Could Tom Cruise or Johnny Depp play a Canadian stud?
That's the level of Hollywood star power being sought to fill the restless jeans of a fertile sperm donor in a U.S. remake of Starbuck, Canada's most successful movie of 2011. It's a comedy about a man who discovers he's accidentally fathered 533 kids, who now want to get to know him.
"It will be an A-lister, absolutely," Starbuck producer André Rouleau told The Star Monday evening, following the announcement that he and Steven Spielberg's DreamWorks Studios have teamed for what's being called an unprecedented cross-border film collaboration.
"We are looking for a star whom the American public will recognize as a star."

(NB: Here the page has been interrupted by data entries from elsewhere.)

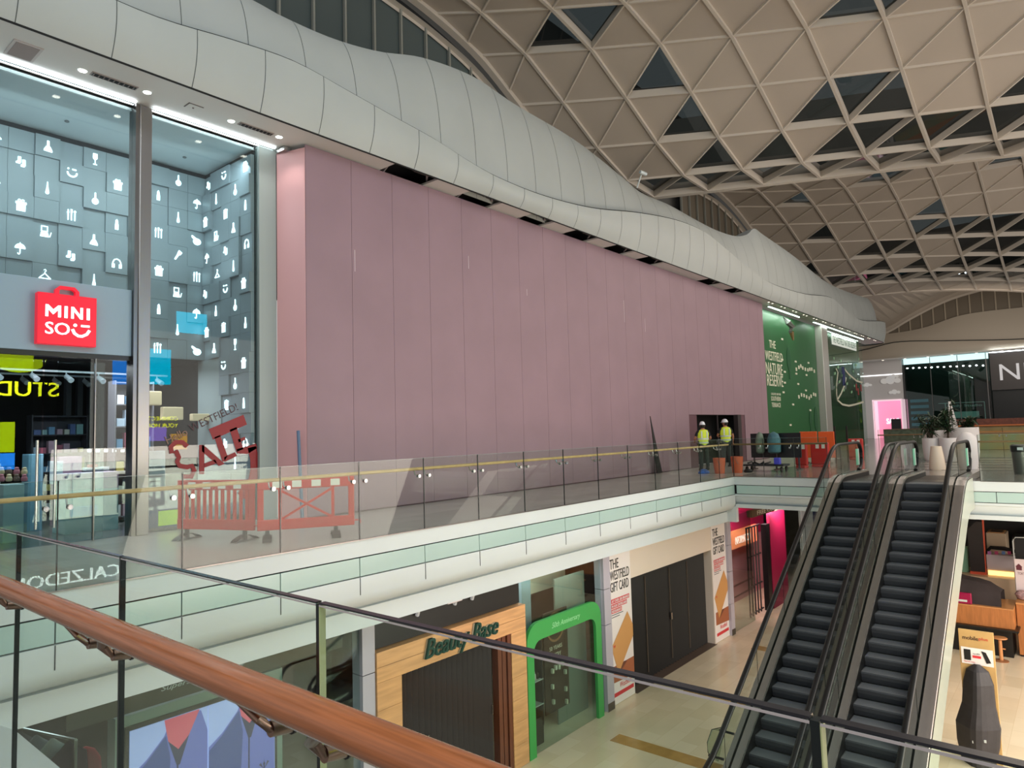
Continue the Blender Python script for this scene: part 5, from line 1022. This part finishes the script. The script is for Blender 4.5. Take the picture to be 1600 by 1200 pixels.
# opposite side: lit signs that the glass mirrors
t = thing('opposite_shopfront', 'dark electronics shopfront across the walkway with lit yellow lettering', 'shopfront', (0, -9, 0)); YO = -9.0; YV = 26.7-YO
def mx(px, py, yv=YV): p = at(px, py, 1, yv); return p
a = mx(92, 620); c = mx(92, 598); YEL = mat('sign_yellow', (236, 240, 30), emit=16)
MB().box(-14, 12, -9.3, -9.05, 0, 7).build('facade', BLACK, t)
text('STUDIO', 'lettering', (a[0], YO-.0, a[2]), 3.5, c[2]-a[2], YEL, facing='-Y', parent=t, bold=.01)
a = mx(30, 560); MB().prism(circ(a[0], a[2], .62, 20, sx=1.7), 1, YO-.02, YO).build('disc', mat('sign_yellow2', (190, 214, 10), emit=7), t)
a = mx(10, 683); MB().box(a[0]-.5, a[0]+.3, YO-.02, YO, a[2]-.65, a[2]+.65).build('yellow_screen', mat('sign_yellow2', (190, 214, 10)), t); a = mx(10, 721); MB().box(a[0]-.5, a[0]+.3, YO-.02, YO, a[2]-.35, a[2]+.35).build('blue_screen', mat('scr_blue', (40, 130, 230), emit=10), t)
for px, py, w_, h, m in ((195, 572, .55, .9, mat('scr_blue', (40, 130, 230))), (212, 577, .4, .75, mat('scr_cyan', (0, 200, 240), emit=10)), (248, 573, .6, .9, mat('scr_cyan', (0, 200, 240))), (300, 505, .8, .55, mat('scr_cyan', (0, 200, 240))), (244, 678, .5, .35, mat('scr_lilac', (170, 140, 240), emit=7)), (280, 690, .4, .4, mat('scr_warm', (250, 190, 90), emit=7))):
    a = mx(px, py); MB().box(a[0]-w_, a[0]+w_, YO-.02, YO, a[2]-h, a[2]+h).build('screen', m, t)
a = mx(278, 660); text('CONNECT', 'lettering', (a[0], YO, a[2]+.1), 1.5, .2, YEL, facing='-Y', parent=t); text('YOUR HOME', 'lettering', (a[0], YO, a[2]-.25), 1.7, .2, YEL, facing='-Y', parent=t)
t = thing('opposite_lower_shop', 'lower shopfront across the void with white lit lettering', 'shopfront', (8, -8, -5.5)); a = at(187, 912, 1, 18.2+8); c = at(187, 896, 1, 18.2+8)
MB().box(3, 20, -8.3, -8.05, -5.5, -.35).build('facade', mat('opp_grey', (90, 94, 90), .6), t); text('CALZEDONIA', 'lettering', (a[0], -8.0, a[2]+.3), 3.8, c[2]-a[2]+.05, mat('sign_white', (255, 255, 255), emit=30), facing='-Y', parent=t, bold=.02)
# ------------------------------------------------------------------ barriers on the walkway
BO = mat('barrier_orange', (190, 38, 16), .45, noise=.06, nscale=5); REFW = mat('reflector_white', (226, 222, 210), .4); REFR = mat('reflector_red', (190, 34, 26), .4)
def barrier(label, P0, P1, h=1.0, kind='slats', feet=(.12, .88)):
    P0 = Vector(P0); P1 = Vector(P1); d = (P1-P0); L = d.length; d.normalize(); n = Vector((-d.y, d.x, 0))
    t = thing('safety_barrier', label, 'barrier', tuple(P0)); z0 = .17
    def B(b, u0, u1, za, zb, th=.022, v=0):
        return b.obox(P0+d*((u0+u1)/2)+Vector((0, 0, (za+zb)/2))+n*v, d*((u1-u0)/2), n*th, Vector((0, 0, (zb-za)/2)))
    f = MB(); B(f, 0, L, z0, z0+.17, .03); B(f, 0, .1, z0, h-.03); B(f, L-.1, L, z0, h-.03); B(f, .0, L, h-.17, h, .03); f.build('frame', BO, t, bevel=.012)
    if kind == 'slats':
        k = 0; u = .16
        while u < L-.16: B(MB(), u, u+.055, z0+.16, h-.16, .016).build('slat', BO, t, bevel=.006); u += .125
    else:
        for a, e in ((z0+.17, h-.2), (h-.2, z0+.17)):
            p = P0+d*.38+Vector((0, 0, a)); q = P0+d*(L-.38)+Vector((0, 0, e)); c = (q-p)/2; MB().obox((p+q)/2, c, n*.018, Vector((0, 0, .022))).build('cross_brace', BO, t)
        for u in (.33, L-.38): B(MB(), u, u+.05, z0+.1, h-.1, .02).build('upright', BO, t)
    nb = int(L/.16)
    for k in range(nb): B(MB(), .08+k*(L-.16)/nb, .08+(k+1)*(L-.16)/nb-.004, h-.145, h-.035, .006, -.03).build('reflective_band', REFW if k % 2 else REFR, t)
    for u in feet:
        p = P0+d*(u*L); MB().obox(p+Vector((0, 0, .12)), d*.03, n*.02, Vector((0, 0, .1))).prism([(0, 0), (0, 0), (0, 0)], 2, 0, 0).build('foot_post', BLACK, t)
        b = MB(); i = [b.vert(p+n*a+d*e+Vector((0, 0, z))) for a, z in ((-.28, .004), (-.2, .05), (-.04, .1), (.04, .1), (.2, .05), (.28, .004)) for e in (-.07, .07)]
        for k in range(5): b.face((i[2*k], i[2*k+1], i[2*k+3], i[2*k+2]))
        b.face((i[0], i[1], i[11], i[10])); b.build('rubber_foot', RUBBER, t)
    MB().tube([P1+Vector((0, 0, z0+.08)), P1+d*.1+Vector((0, 0, z0+.08)), P1+d*.1+Vector((0, 0, z0+.02))], .014, 6).build('hook', BO, t)
    return t
barrier('red orange slatted plastic barrier with reflective band, left of the pair by the shop window', (5.45, 12.1, 0), (6.02, 10.62, 0), kind='slats')
barrier('red orange plastic barrier with crossed braces, right of the pair by the walkway rail', (6.0, 10.5, 0), (7.32, 9.68, 0), kind='cross', feet=(.1, .8))
# ------------------------------------------------------------------ workers
SKIN = mat('skin', (176, 120, 92), .6); HAIR = mat('hair_dark', (34, 26, 22), .8); HV = mat('hi_vis', (206, 222, 60), .6, emit=.12); HVR = mat('hi_vis_band', (206, 214, 206), .35); NAVY = mat('dark_trousers', (34, 46, 44), .8); TEEB = mat('black_top', (26, 26, 30), .8); HAT = mat('hard_hat', (236, 238, 242), .3); HVG = mat('hi_vis_green', (130, 200, 120), .6)
def skin_body(name, verts, edges, radii, m, parent, root=0, sub=1):
    me = bpy.data.meshes.new(name); me.from_pydata(verts, edges, []); o = bpy.data.objects.new(name, me); COL.objects.link(o)
    md = o.modifiers.new('skin', 'SKIN'); md.use_smooth_shade = True
    if not me.skin_vertices: 
        bm = bmesh.new(); bm.from_mesh(me); bm.verts.layers.skin.verify(); bm.to_mesh(me); bm.free()
    for v, r in zip(me.skin_vertices[0].data, radii): v.radius = r if isinstance(r, tuple) else (r, r); v.use_root = False
    me.skin_vertices[0].data[root].use_root = True
    s = o.modifiers.new('sub', 'SUBSURF'); s.levels = sub; s.render_levels = sub
    me.materials.append(m)
    dg = bpy.context.evaluated_depsgraph_get(); m2 = bpy.data.meshes.new_from_object(o.evaluated_get(dg)); bpy.data.objects.remove(o)
    m2.materials.clear(); m2.materials.append(m); m2.name = name; m2.shade_smooth()
    o = bpy.data.objects.new(name, m2); COL.objects.link(o); put(o, parent); return o
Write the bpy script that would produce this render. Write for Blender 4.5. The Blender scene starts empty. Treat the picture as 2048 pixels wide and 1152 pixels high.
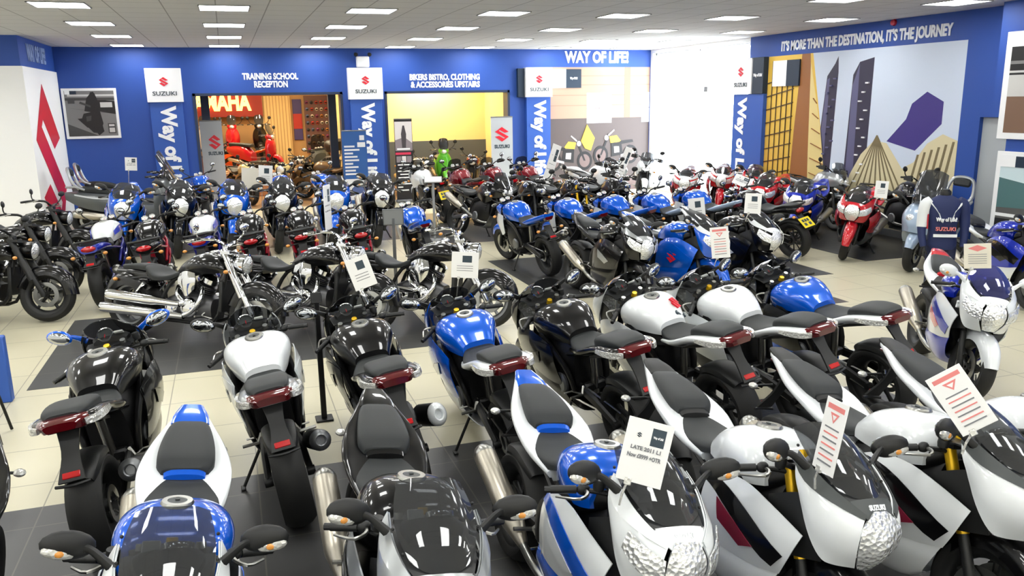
import bpy, math, random
import numpy as np
from mathutils import Vector, Matrix
random.seed(7)
R = math.radians
scene = bpy.context.scene
col = scene.collection

# ------------------------------------------------------------------ camera
CAM_H = CAM_H0 = 2.55
cam_data = bpy.data.cameras.new('camera')
cam_data.sensor_width = 36.0
cam_data.lens = 1646.2 / 2048 * 36.0
cam_data.clip_end = 200
cam = bpy.data.objects.new('camera', cam_data)
col.objects.link(cam)
scene.camera = cam
yaw, pitch, roll = .32543, .22511, -.014795
fw = Vector((math.sin(yaw)*math.cos(pitch), math.cos(yaw)*math.cos(pitch), -math.sin(pitch)))
rt = Vector((math.cos(yaw), -math.sin(yaw), 0))
up = rt.cross(fw)
rt, up = rt*math.cos(roll)+up*math.sin(roll), up*math.cos(roll)-rt*math.sin(roll)
M = Matrix((rt, up, -fw)).transposed().to_4x4()
M.translation = Vector((0, 0, CAM_H))
cam.matrix_world = M

# ------------------------------------------------------------------ world, exposure
world = bpy.data.worlds.new('daylight')
scene.world = world
world.use_nodes = True
bg = world.node_tree.nodes['Background']
bg.inputs[0].default_value = (.93, .96, 1.0, 1)
bg.inputs[1].default_value = 9.0
scene.view_settings.view_transform = 'Standard'
scene.view_settings.look = 'None'
scene.view_settings.gamma = 1
scene.view_settings.use_curve_mapping = False
scene.view_settings.exposure = 0.5
try:
    scene.cycles.use_denoising = True
    scene.cycles.max_bounces = 7
    scene.cycles.transparent_max_bounces = 16
    scene.cycles.caustics_reflective = False
    scene.cycles.caustics_refractive = False
    scene.cycles.sample_clamp_indirect = 6
except Exception:
    pass
PANEL_STRENGTH = 14.0
WARM_STRENGTH = 260.0

# ------------------------------------------------------------------ materials
MATS = {}
def lin(c):
    return tuple((x/12.92 if x <= .04045 else ((x+.055)/1.055)**2.4) for x in [v/255 for v in c])
def mat(name, rgb, rough=.5, metal=0.0, coat=0.0, emit=0.0, spec=.5, bump=None, aniso=0):
    if name in MATS: return MATS[name]
    m = bpy.data.materials.new(name); m.use_nodes = True
    nt = m.node_tree; b = nt.nodes['Principled BSDF']
    c = lin(rgb)
    b.inputs['Base Color'].default_value = (*c, 1)
    b.inputs['Roughness'].default_value = rough
    b.inputs['Metallic'].default_value = metal
    b.inputs['Specular IOR Level'].default_value = spec
    if coat:
        b.inputs['Coat Weight'].default_value = coat
        b.inputs['Coat Roughness'].default_value = .03
    if emit:
        b.inputs['Emission Color'].default_value = (*c, 1)
        b.inputs['Emission Strength'].default_value = emit
    if bump:
        kind, sc, st = bump
        tc = nt.nodes.new('ShaderNodeTexCoord')
        if kind == 'voronoi':
            t = nt.nodes.new('ShaderNodeTexVoronoi'); o = 'Distance'
        else:
            t = nt.nodes.new('ShaderNodeTexNoise'); o = 'Fac'
        t.inputs['Scale'].default_value = sc
        bn = nt.nodes.new('ShaderNodeBump'); bn.inputs['Strength'].default_value = st
        if kind == 'voronoi': bn.inputs['Distance'].default_value = .009
        nt.links.new(tc.outputs['Object'], t.inputs['Vector'])
        nt.links.new(t.outputs[o], bn.inputs['Height'])
        nt.links.new(bn.outputs[0], b.inputs['Normal'])
    MATS[name] = m
    return m
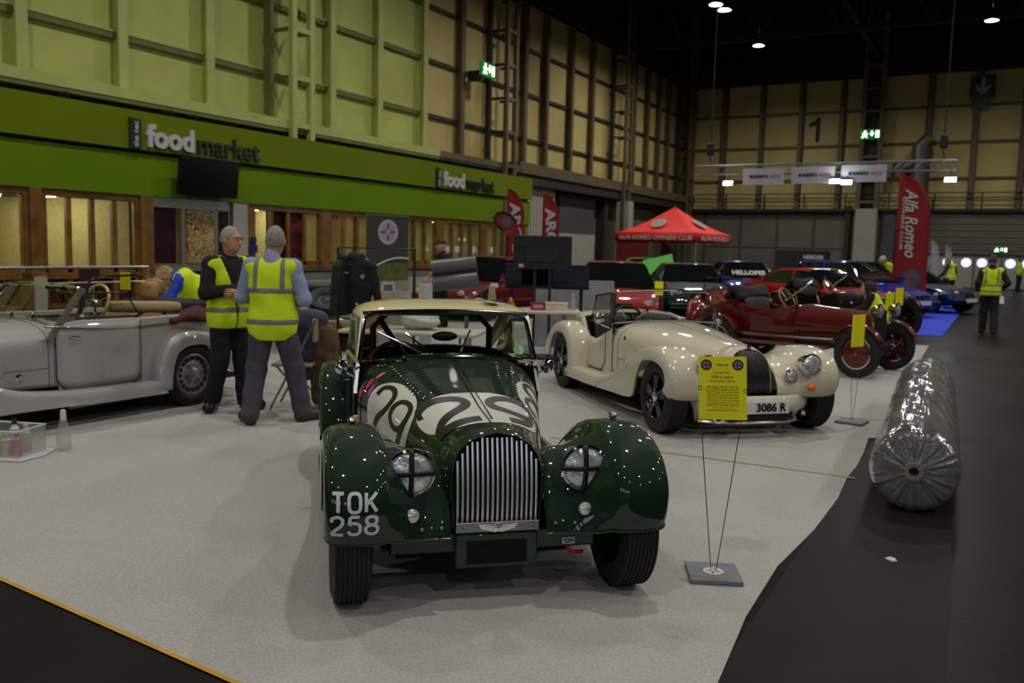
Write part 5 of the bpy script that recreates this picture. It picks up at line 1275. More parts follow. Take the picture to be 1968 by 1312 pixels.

The remake deal, in which Spielberg played an active part, will have Rouleau and writer/director Ken Scott retain the same jobs for the Hollywood version as they had for the original Canadian production, something that just doesn't happen in the real world.
"It's a first, and I'm so proud of it, because it was my idea from the very beginning," Rouleau said from Montreal.
"Some people said that we were crazy, and it was never gonna happen –'You'll never be able to get the big star or big studio' – and see where we are today. We are with the best company in the world that respects directors."
Spielberg loved Starbuck, which has won film festival awards around the globe, include the runner-up audience prize at its TIFF premiere last fall and top honors at more recent fests in Santa Barbara and Palm Springs.